So how was CTIA?

The flight back from CTIA was taken up by trying to “close off” as many actions as possible by emails, and then on lying back and reviewing what I had seen at the show – ready to report back to all the people who would say “so how was CTIA?”.

In a word: Quiet

CTIA has traditionally been about “big bang” announcements of major new initiatives (mobile TV, mobile advertising, Java initiatives, music clubs, big brands doing stuff….) but I did not see any of those – apart from the Virgin/Google joint venture – Virgle – to put a colony on Mars that was announced on 1st April.

Without those big announcements that everybody could have an opinion about, the show got down to basics.  75% of the activity seemed to be about companies trying to snare mobile carriers – the main reason CTIA is held.  25% of the activity was around networking and selling between other parties who where there.

Bango had a busy booth and a lot of off-site activity, but 50% of that activity was with existing customers, 25% was with prospects we had already met with and the remaining 25% was new contacts.  Talking with staff on the AdMob, Yahoo!dotMobi, Microsoft and other mobile web booths indicated the same balance of activity and similar sentiment.

So the show was productive and worthwhile, but not a sudden stimulus to new activity or a change in thinking that it might have been in the past.  Also, with Vegas easily able to mop up 20,000+ people who attend, there was little of the buzz/chaos/excitement of a Mobile World Congress in Barcelona – which has 80,000 there incl. hangers on.

One big trend we did identify was an increasing interest from the carriers in moving towards WAP billing models to cut down on the customer service hassles and the that are caused or enabled by Premium SMS’s model of “out of band billing”. No real news, but an awful lot of activity.

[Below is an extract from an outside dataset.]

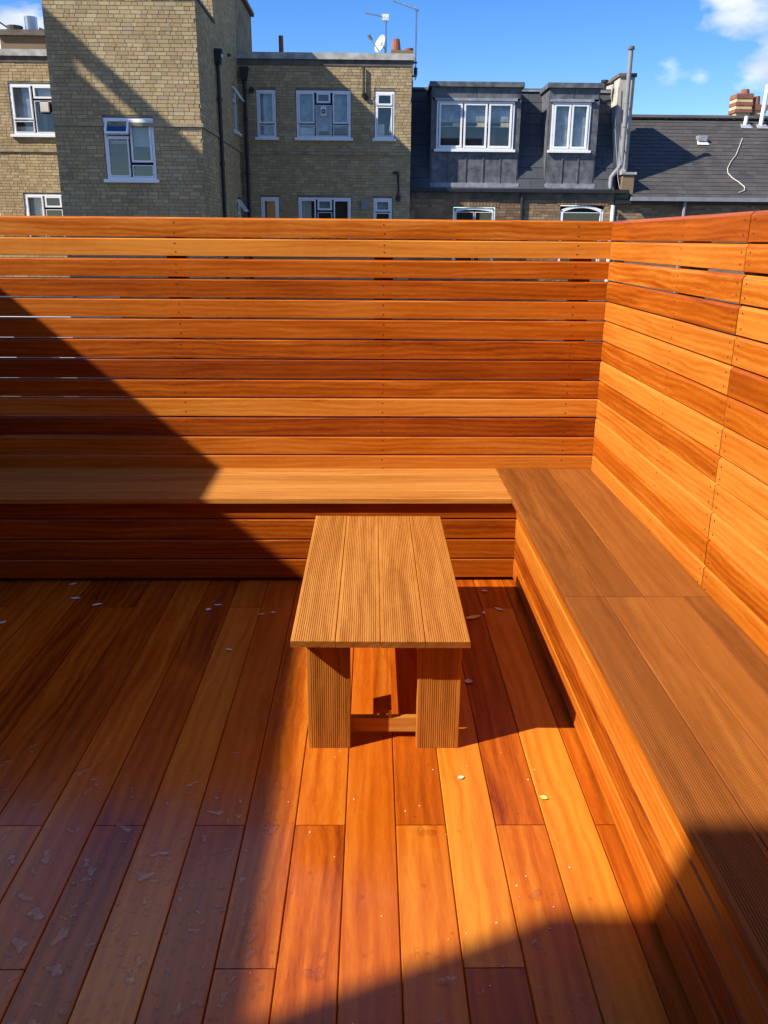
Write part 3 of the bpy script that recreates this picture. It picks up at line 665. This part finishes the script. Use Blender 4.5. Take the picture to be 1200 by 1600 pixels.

My current hypothesis is that DRM is on the way out.  Its too user hostile and there are so many ways to bypass it.  I recently bought (for the first time) a track from iTunes – and discovered to my disappointment that I could not play the track on my phone – even though I could make it play on my PC – until I used a special tool that makes MP3 files direct from your sound driver….   Everybody I met at CTIA seemed to accept the same belief, although with different estimates of timings.  In 3 years time I suspect we will hardly be able to remember when you could not transfer your music to any device you wanted, or when some carriers offered “subscription music services” where you lost everything when you stopped subscribing. 

CTIA Spring 2008 shows the industry is maturing – moving away from novelties and towards the real grind of getting down to business.  For mobile webbers, the September event always seems very dynamic – with the focus more being on content and services.  Its in San Francisco this time, so web heads will definitely be around – and we are really looking forward to it!